GIVEN INSTRUCTION: Find every line below that contains the word "Blender" and copy it out.

SUPPLIED RECORDS:
========================================
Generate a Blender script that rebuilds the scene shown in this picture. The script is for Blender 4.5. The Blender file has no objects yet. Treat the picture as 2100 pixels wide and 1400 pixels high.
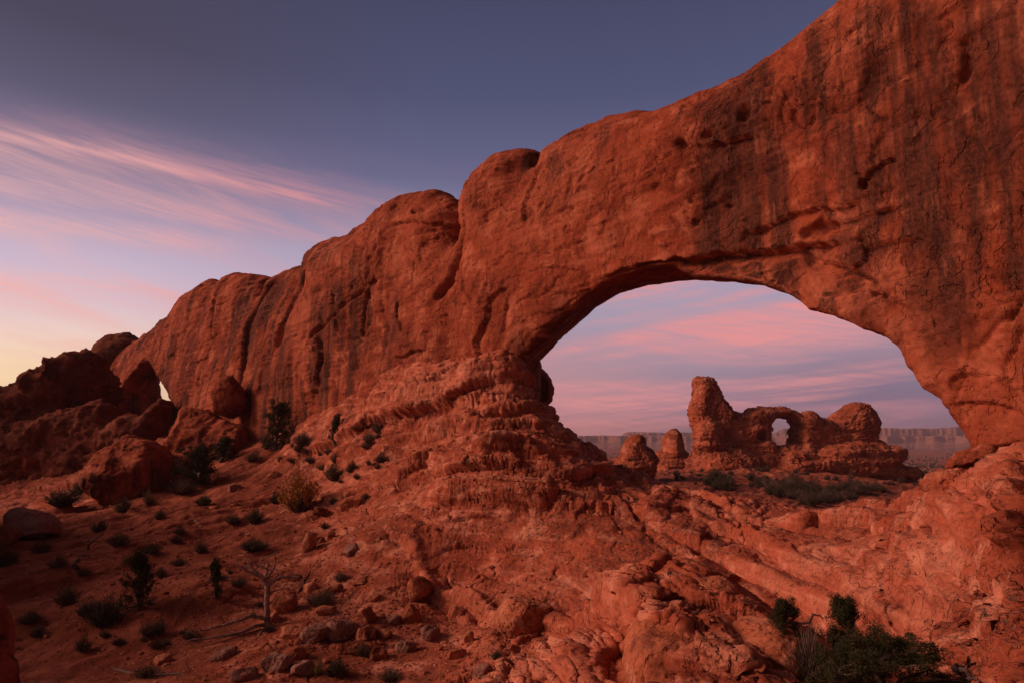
========================================
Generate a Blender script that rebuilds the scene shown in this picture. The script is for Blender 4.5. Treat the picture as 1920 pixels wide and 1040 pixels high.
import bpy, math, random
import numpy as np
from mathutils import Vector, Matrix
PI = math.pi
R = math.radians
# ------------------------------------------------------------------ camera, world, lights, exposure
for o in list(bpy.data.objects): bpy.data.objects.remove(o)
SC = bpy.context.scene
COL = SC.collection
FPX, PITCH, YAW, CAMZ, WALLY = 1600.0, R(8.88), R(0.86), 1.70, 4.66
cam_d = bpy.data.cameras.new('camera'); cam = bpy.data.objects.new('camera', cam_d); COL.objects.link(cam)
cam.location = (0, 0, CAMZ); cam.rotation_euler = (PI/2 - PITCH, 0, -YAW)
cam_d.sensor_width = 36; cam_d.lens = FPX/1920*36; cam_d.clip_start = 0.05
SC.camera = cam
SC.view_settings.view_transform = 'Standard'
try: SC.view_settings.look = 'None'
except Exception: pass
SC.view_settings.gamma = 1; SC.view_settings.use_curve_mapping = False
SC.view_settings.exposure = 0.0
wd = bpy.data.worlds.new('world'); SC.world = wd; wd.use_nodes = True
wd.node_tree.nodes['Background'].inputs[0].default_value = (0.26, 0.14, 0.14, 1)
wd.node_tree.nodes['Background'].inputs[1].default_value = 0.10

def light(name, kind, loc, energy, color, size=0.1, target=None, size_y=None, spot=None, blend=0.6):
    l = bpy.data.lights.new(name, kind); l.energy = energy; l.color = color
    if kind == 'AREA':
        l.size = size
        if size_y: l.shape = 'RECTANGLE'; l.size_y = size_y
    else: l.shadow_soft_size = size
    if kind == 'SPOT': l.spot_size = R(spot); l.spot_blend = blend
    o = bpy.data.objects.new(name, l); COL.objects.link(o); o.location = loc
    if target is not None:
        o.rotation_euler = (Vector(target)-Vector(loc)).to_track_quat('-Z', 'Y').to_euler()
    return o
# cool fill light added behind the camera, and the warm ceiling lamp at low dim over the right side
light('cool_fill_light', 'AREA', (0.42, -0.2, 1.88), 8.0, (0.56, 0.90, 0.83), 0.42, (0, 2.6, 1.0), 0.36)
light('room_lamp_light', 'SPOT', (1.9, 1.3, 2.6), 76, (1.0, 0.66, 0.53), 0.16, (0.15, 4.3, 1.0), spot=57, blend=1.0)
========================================
CORRECT OUTPUT:
Generate a Blender script that rebuilds the scene shown in this picture. The script is for Blender 4.5. The Blender file has no objects yet. Treat the picture as 2100 pixels wide and 1400 pixels high.
Generate a Blender script that rebuilds the scene shown in this picture. The script is for Blender 4.5. Treat the picture as 1920 pixels wide and 1040 pixels high.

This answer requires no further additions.